--- Start ---
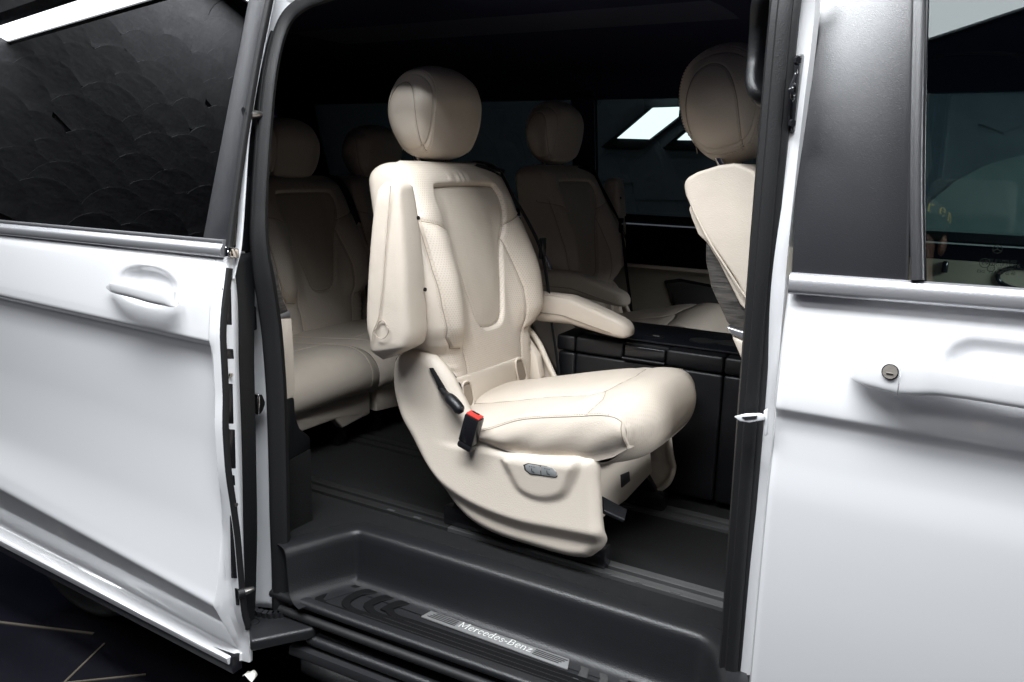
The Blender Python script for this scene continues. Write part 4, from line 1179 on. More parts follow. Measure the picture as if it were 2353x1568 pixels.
def headrest(par, c=(-.172, 0, .961), arcs=True):
    """loft across the width; side gussets flat, seam rings where the front cover is sewn on"""
    ny, nt = 150, 200
    prof = spl([(.066, .002), (.068, .045), (.055, .083), (.022, .108), (-.022, .108), (-.056, .086), (-.072, .045), (-.074, -.005), (-.066, -.05), (-.046, -.088), (-.020, -.106), (.020, -.104), (.046, -.088), (.060, -.045)], nt, closed=True)
    ph = np.linspace(-math.pi / 2, math.pi / 2, ny)
    sv = np.sign(np.sin(ph)) * np.abs(np.sin(ph)) ** (2 / 3.5)
    W = .131
    P = np.zeros((ny, nt, 3))
    for i, s in enumerate(sv):
        kk = abs(math.cos(ph[i])) ** (2 / 3.5)
        # side faces: blunt (reach half the profile size before closing)
        wz = 1 - .10 * abs(s) ** 2
        x, z = prof[:, 0], prof[:, 1]
        P[i, :, 0] = x * kk + .004; P[i, :, 1] = s * W * (1.03 - .12 * sstep(.0, .11, -z * kk) - .12 * sstep(.0, .12, z * kk)); P[i, :, 2] = z * kk * wz
    Nn = gnormals(P, True)
    ctr = P.reshape(-1, 3).mean(0)
    if ((P - ctr) * Nn).sum() < 0: Nn = -Nn
    ys = P[:, :, 1]; xs = P[:, :, 0]; zs_ = P[:, :, 2]
    D = np.zeros((ny, nt))
    D -= .0030 * np.exp(-((np.abs(ys) - .098) / .0026) ** 2)
    # oval on the gusset
    ov = np.sqrt(((xs + .004) / .040) ** 2 + ((np.minimum(zs_ - .01, 0) * .3 + np.maximum(zs_ - .01, 0)) / .062) ** 2)
    arch = spl([(-.046, -.12), (-.049, -.04), (-.046, .01), (-.030, .052), (-.004, .066), (.020, .052), (.034, .012), (.036, -.04), (.030, -.12)], 50)
    da = pdist(np.stack([xs.ravel(), zs_.ravel()], 1), arch).reshape(ny, nt)
    side = np.abs(ys) > .075
    D -= .0022 * np.exp(-(da / .0022) ** 2) * side
    D *= (np.abs(np.cos(ph)) > .12)[:, None]
    P = P + Nn * D[:, :, None] + np.array(c)
    F = np.array(gridF(ny, nt, False, True)); C = P.reshape(-1, 3)[F].mean(1) - np.array(c)
    reg = np.zeros(len(F), int)
    lim = .098
    reg[C[:, 1] < -lim] = 1; reg[C[:, 1] > lim] = 2
    o = split_grid(P, reg, {0: ('headrest', M_['leather'], par), 1: ('side_gusset', M_['leather'], 0), 2: ('side_gusset', M_['leather'], 0)}, cv=True)
    h = o[0]
    if arcs:
        for s in (-1, 1):
            i = int(np.argmin(np.abs(sv * W - s * .098)))
            tube('seam', np.vstack([P[i]])[::2], .0009, M_['leather'], h, n=6, closed=True)
            a3 = lin(spl([(-.046, -.085), (-.049, -.04), (-.046, .01), (-.030, .052), (-.004, .066), (.020, .052), (.034, .012), (.036, -.04), (.032, -.085)], 50), 60)
            loc = (P - np.array(c)).reshape(-1, 3); loc = loc[loc[:, 1] * s > .07]
            yy_ = [loc[np.argsort(((loc[:, [0, 2]] - q) ** 2).sum(1))[:4], 1].mean() for q in a3]
            tube('seam', np.stack([a3[:, 0], np.array(yy_), a3[:, 1]], 1) + np.array(c), .0010, M_['seam'], h, n=6)
        for s in (-1, 1):
            i = int(np.argmin(np.abs(sv * W - s * .092)))
            ring_ = P[i, [j for j in range(nt) if True]] + Nn[i] * .0008
            stitch_line(np.vstack([ring_, ring_[:1]]), h)
    for s in (-1, 1):
        a = np.array([c[0] - .018, s * .062, c[2] - .085]); b_ = np.array([c[0] + .010, s * .062, c[2] - .155])
        tube('post', [a, b_], .0075, M_['chrome'], h, n=14, out=(1, 0, 0))
    return h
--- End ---
**TASK INSTRUCTIONS:** Using the material above, return every line exactly as it appears, minus the pictures.

**WRITTEN ANSWER:**
The Blender Python script for this scene continues. Write part 4, from line 1179 on. More parts follow. Measure the picture as if it were 2353x1568 pixels.
def headrest(par, c=(-.172, 0, .961), arcs=True):
    """loft across the width; side gussets flat, seam rings where the front cover is sewn on"""
    ny, nt = 150, 200
    prof = spl([(.066, .002), (.068, .045), (.055, .083), (.022, .108), (-.022, .108), (-.056, .086), (-.072, .045), (-.074, -.005), (-.066, -.05), (-.046, -.088), (-.020, -.106), (.020, -.104), (.046, -.088), (.060, -.045)], nt, closed=True)
    ph = np.linspace(-math.pi / 2, math.pi / 2, ny)
    sv = np.sign(np.sin(ph)) * np.abs(np.sin(ph)) ** (2 / 3.5)
    W = .131
    P = np.zeros((ny, nt, 3))
    for i, s in enumerate(sv):
        kk = abs(math.cos(ph[i])) ** (2 / 3.5)
        # side faces: blunt (reach half the profile size before closing)
        wz = 1 - .10 * abs(s) ** 2
        x, z = prof[:, 0], prof[:, 1]
        P[i, :, 0] = x * kk + .004; P[i, :, 1] = s * W * (1.03 - .12 * sstep(.0, .11, -z * kk) - .12 * sstep(.0, .12, z * kk)); P[i, :, 2] = z * kk * wz
    Nn = gnormals(P, True)
    ctr = P.reshape(-1, 3).mean(0)
    if ((P - ctr) * Nn).sum() < 0: Nn = -Nn
    ys = P[:, :, 1]; xs = P[:, :, 0]; zs_ = P[:, :, 2]
    D = np.zeros((ny, nt))
    D -= .0030 * np.exp(-((np.abs(ys) - .098) / .0026) ** 2)
    # oval on the gusset
    ov = np.sqrt(((xs + .004) / .040) ** 2 + ((np.minimum(zs_ - .01, 0) * .3 + np.maximum(zs_ - .01, 0)) / .062) ** 2)
    arch = spl([(-.046, -.12), (-.049, -.04), (-.046, .01), (-.030, .052), (-.004, .066), (.020, .052), (.034, .012), (.036, -.04), (.030, -.12)], 50)
    da = pdist(np.stack([xs.ravel(), zs_.ravel()], 1), arch).reshape(ny, nt)
    side = np.abs(ys) > .075
    D -= .0022 * np.exp(-(da / .0022) ** 2) * side
    D *= (np.abs(np.cos(ph)) > .12)[:, None]
    P = P + Nn * D[:, :, None] + np.array(c)
    F = np.array(gridF(ny, nt, False, True)); C = P.reshape(-1, 3)[F].mean(1) - np.array(c)
    reg = np.zeros(len(F), int)
    lim = .098
    reg[C[:, 1] < -lim] = 1; reg[C[:, 1] > lim] = 2
    o = split_grid(P, reg, {0: ('headrest', M_['leather'], par), 1: ('side_gusset', M_['leather'], 0), 2: ('side_gusset', M_['leather'], 0)}, cv=True)
    h = o[0]
    if arcs:
        for s in (-1, 1):
            i = int(np.argmin(np.abs(sv * W - s * .098)))
            tube('seam', np.vstack([P[i]])[::2], .0009, M_['leather'], h, n=6, closed=True)
            a3 = lin(spl([(-.046, -.085), (-.049, -.04), (-.046, .01), (-.030, .052), (-.004, .066), (.020, .052), (.034, .012), (.036, -.04), (.032, -.085)], 50), 60)
            loc = (P - np.array(c)).reshape(-1, 3); loc = loc[loc[:, 1] * s > .07]
            yy_ = [loc[np.argsort(((loc[:, [0, 2]] - q) ** 2).sum(1))[:4], 1].mean() for q in a3]
            tube('seam', np.stack([a3[:, 0], np.array(yy_), a3[:, 1]], 1) + np.array(c), .0010, M_['seam'], h, n=6)
        for s in (-1, 1):
            i = int(np.argmin(np.abs(sv * W - s * .092)))
            ring_ = P[i, [j for j in range(nt) if True]] + Nn[i] * .0008
            stitch_line(np.vstack([ring_, ring_[:1]]), h)
    for s in (-1, 1):
        a = np.array([c[0] - .018, s * .062, c[2] - .085]); b_ = np.array([c[0] + .010, s * .062, c[2] - .155])
        tube('post', [a, b_], .0075, M_['chrome'], h, n=14, out=(1, 0, 0))
    return h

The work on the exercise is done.